───── Data lines ─────

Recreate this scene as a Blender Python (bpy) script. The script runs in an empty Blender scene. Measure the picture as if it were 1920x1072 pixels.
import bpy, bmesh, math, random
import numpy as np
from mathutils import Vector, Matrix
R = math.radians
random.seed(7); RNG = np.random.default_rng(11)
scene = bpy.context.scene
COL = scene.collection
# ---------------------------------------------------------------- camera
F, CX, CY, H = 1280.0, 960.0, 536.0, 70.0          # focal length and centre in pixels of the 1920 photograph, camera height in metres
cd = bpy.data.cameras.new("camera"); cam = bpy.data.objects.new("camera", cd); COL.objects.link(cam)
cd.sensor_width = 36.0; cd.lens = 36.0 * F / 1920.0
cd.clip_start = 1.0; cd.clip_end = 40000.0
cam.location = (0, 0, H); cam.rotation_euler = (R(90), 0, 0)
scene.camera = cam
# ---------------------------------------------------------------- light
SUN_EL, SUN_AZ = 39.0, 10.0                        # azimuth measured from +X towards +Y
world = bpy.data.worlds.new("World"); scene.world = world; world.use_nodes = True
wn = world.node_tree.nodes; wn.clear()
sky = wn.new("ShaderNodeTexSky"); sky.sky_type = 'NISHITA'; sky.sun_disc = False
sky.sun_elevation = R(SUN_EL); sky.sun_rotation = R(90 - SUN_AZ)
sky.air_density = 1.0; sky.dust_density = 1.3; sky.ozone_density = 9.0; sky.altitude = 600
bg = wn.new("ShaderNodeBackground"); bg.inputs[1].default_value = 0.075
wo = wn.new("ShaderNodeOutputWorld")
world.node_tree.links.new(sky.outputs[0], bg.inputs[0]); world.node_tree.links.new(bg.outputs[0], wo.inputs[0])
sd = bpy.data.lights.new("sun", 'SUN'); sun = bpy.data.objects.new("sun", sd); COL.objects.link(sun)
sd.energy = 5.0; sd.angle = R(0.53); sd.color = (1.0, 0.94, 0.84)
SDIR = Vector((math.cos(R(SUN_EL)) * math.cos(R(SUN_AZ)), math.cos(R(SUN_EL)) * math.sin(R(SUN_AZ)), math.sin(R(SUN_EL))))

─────

Give back all the data exactly as written.

[Result for this exercise]:
Recreate this scene as a Blender Python (bpy) script. The script runs in an empty Blender scene. Measure the picture as if it were 1920x1072 pixels.
import bpy, bmesh, math, random
import numpy as np
from mathutils import Vector, Matrix
R = math.radians
random.seed(7); RNG = np.random.default_rng(11)
scene = bpy.context.scene
COL = scene.collection
# ---------------------------------------------------------------- camera
F, CX, CY, H = 1280.0, 960.0, 536.0, 70.0          # focal length and centre in pixels of the 1920 photograph, camera height in metres
cd = bpy.data.cameras.new("camera"); cam = bpy.data.objects.new("camera", cd); COL.objects.link(cam)
cd.sensor_width = 36.0; cd.lens = 36.0 * F / 1920.0
cd.clip_start = 1.0; cd.clip_end = 40000.0
cam.location = (0, 0, H); cam.rotation_euler = (R(90), 0, 0)
scene.camera = cam
# ---------------------------------------------------------------- light
SUN_EL, SUN_AZ = 39.0, 10.0                        # azimuth measured from +X towards +Y
world = bpy.data.worlds.new("World"); scene.world = world; world.use_nodes = True
wn = world.node_tree.nodes; wn.clear()
sky = wn.new("ShaderNodeTexSky"); sky.sky_type = 'NISHITA'; sky.sun_disc = False
sky.sun_elevation = R(SUN_EL); sky.sun_rotation = R(90 - SUN_AZ)
sky.air_density = 1.0; sky.dust_density = 1.3; sky.ozone_density = 9.0; sky.altitude = 600
bg = wn.new("ShaderNodeBackground"); bg.inputs[1].default_value = 0.075
wo = wn.new("ShaderNodeOutputWorld")
world.node_tree.links.new(sky.outputs[0], bg.inputs[0]); world.node_tree.links.new(bg.outputs[0], wo.inputs[0])
sd = bpy.data.lights.new("sun", 'SUN'); sun = bpy.data.objects.new("sun", sd); COL.objects.link(sun)
sd.energy = 5.0; sd.angle = R(0.53); sd.color = (1.0, 0.94, 0.84)
SDIR = Vector((math.cos(R(SUN_EL)) * math.cos(R(SUN_AZ)), math.cos(R(SUN_EL)) * math.sin(R(SUN_AZ)), math.sin(R(SUN_EL))))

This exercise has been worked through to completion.